Irish among the worst in Europe for eating their greens

It seems as a nation, we’re just not eating our greens — or our oranges, or bananas, or much of what is good for us.

A European report, seen by the Irish Examiner, shows that Ireland is lagging behind most of our EU counterparts when it comes to eating the daily recommended amount of fruit and veg.

According to the newly published European Food Safety Authority’s (EFSA) Comprehensive European Food Consumption Database 2016, Irish people consume just 225g of fruit and vegetables on average per person per day, less than half the national recommended amount of 500g.

That equates to just 46% of the recommended daily amount, while Europeans on average eat 55% of the suggested intake of fruit and vegetables.

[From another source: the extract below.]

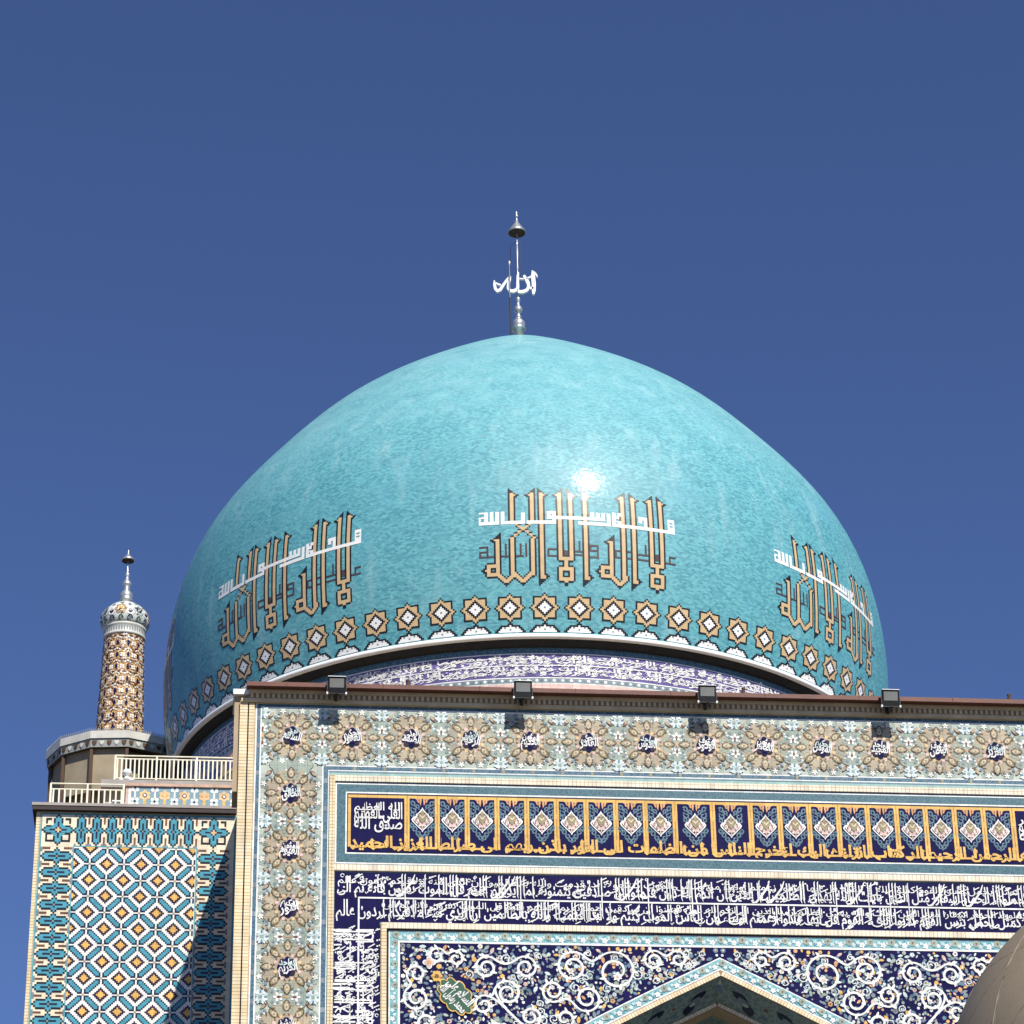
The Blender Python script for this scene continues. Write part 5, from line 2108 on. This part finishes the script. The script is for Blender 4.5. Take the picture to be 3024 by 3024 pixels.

Similarly, the average daily consumption of 100% fruit juice among Irish adults is 21ml per person, significantly less than the nationally recommended 150ml serving.

Europeans on average drink 31ml of 100% fruit juice each day, in addition to fruit and vegetable intake.

It means that among 19 European countries, Ireland is the sixth least compliant for adhering to national fruit and vegetable guidelines. In contrast, Italians were the most compliant, eating even more than the recommended amount (106%), although we do fare better than some countries, including the least compliant, Austria.

The food pyramid has recently been updated, recommending seven-a-day fruit and vegetables rather than the old five-a-day.

Commenting on the findings, dietitian Mary McCreery said simple changes such as drinking a small 150ml glass of 100% fruit juice with breakfast or having a banana or apple instead of a chocolate bar as an afternoon snack can help boost overall daily intake of fruit and veg. She dismissed concerns that drinking more fruit juice could mean consuming too much sugar.

“A concern sometimes voiced about increased fruit juice in particular, is its sugar content,” she said. “But this is a false perception as there is no added sugar in 100% fruit juice; it is prohibited by law, which explains why many countries surveyed as part of the report class 100% fruit juice as a portion of fruit.

“Consumption of 150 ml 100% fruit juice on a daily basis does contribute to a person’s free sugar intake, as free sugars are naturally present in the fruit from which it is squeezed. But even then, consuming 150 ml of 100% orange juice for example, falls below even the WHO’s most stringent recommendation, which restricts free sugar intake to 25g per day.”

Meanwhile, research from Bord Bia’s Insight Centre, The Thinking House, has found few people follow an eating regime, with just four in 10 saying they believe in eating a balanced diet.

However, the research found that more people believe their eating habits are becoming healthier, with one third saying they are eating healthily. A survey found that 59% of respondents check for sugar content and this rises to 71% in those conscious of their children’s sugar intake. It also showed that 40% believe it is hard to get children to eat vegetables.

The research also found that half of respondents are concerned with the amount of food that is thrown away, and half of Irish consumers say they always buy brands that use environmentally sensitive packaging.